Aucune notule ne concerne en revanche Mariya Lasitskene, mais la championne olympique du saut en hauteur n’aura pas pour autant l’occasion de défendre son titre à Paris: l’athlétisme fait partie des quelques disciplines sportives à ne pas avoir suivi la recommandation du CIO en vue d’une réintégration sous condition des athlètes russes et biélorusses. Et sans compétition, impossible d’obtenir sa qualification, même si Sebastian Coe, président de World Athletics, a récemment déclaré que «le monde changeant toutes les cinq minutes, la situation peut encore évoluer». Situation identique en hippisme, où les sélections étaient opérées sur la base du classement olympique entre le 1er janvier et le 31 décembre 2023, une période pendant laquelle aucun Russe ou Biélorusse n’a participé à des concours significatifs.
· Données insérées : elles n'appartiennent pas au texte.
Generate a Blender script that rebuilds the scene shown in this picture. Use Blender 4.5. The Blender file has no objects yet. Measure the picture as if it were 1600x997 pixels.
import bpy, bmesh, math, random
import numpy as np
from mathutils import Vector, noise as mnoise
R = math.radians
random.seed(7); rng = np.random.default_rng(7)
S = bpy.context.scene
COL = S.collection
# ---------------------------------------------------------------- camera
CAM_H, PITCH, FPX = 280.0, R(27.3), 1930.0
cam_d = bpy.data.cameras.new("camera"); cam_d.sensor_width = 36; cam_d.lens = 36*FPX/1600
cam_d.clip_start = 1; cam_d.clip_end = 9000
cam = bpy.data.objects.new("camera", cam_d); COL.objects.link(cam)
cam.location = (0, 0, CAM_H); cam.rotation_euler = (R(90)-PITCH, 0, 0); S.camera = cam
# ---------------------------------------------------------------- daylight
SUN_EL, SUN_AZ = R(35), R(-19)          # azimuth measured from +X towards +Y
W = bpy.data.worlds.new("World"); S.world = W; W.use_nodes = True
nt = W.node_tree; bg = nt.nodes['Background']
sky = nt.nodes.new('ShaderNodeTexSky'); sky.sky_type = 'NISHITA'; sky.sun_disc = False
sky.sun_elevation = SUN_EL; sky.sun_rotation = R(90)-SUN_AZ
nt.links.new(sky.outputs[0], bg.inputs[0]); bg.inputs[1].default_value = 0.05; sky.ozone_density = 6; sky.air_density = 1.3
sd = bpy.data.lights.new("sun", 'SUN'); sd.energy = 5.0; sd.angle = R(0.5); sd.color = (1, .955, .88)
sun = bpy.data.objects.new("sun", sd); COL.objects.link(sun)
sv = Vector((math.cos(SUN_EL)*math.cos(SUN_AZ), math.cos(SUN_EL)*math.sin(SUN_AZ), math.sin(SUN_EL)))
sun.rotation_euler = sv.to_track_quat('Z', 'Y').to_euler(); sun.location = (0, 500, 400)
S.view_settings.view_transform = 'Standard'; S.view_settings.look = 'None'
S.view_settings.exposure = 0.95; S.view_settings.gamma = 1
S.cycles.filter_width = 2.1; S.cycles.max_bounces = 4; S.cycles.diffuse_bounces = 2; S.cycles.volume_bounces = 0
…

La Russie estime les conditions de participation indignes, voire discriminatoires. L’Ukraine les juge beaucoup trop laxistes
«Le monde change toutes les cinq minutes, la situation peut encore évoluer»
SEBASTIAN COE, PRÉSIDENT DE WORLD ATHLETICS
Pour des raisons (morales) d’éligibilité ou (sportives) de qualification, les «athlètes individuels neutres» seront vraisemblablement très peu nombreux cet été à Paris. En décembre, le CIO indiquait qu’ils étaient onze, six Russes et cinq Biélorusses, à avoir rempli les critères de participation. Au même moment, ils étaient environ soixante Ukrainiens, et environ 4600 dans le monde, sur les 10 500 qui devraient être au rendez-vous au final.
Une représentation minimale, donc, à laquelle Vladimir Poutine n’a en outre pas exclu de renoncer complètement. Le président russe a manifesté en décembre son inquiétude quant à des «conditions [de participation] artificielles et motivées politiquement» visant à exclure les meilleurs athlètes russes. «Si le but est de montrer que le sport russe ne se développe pas, voire se délite, il sera nécessaire (…) d’analyser la situation et de prendre une décision circonstanciée», a-t-il déclaré, propos notamment relayés par l’agence Associated Press.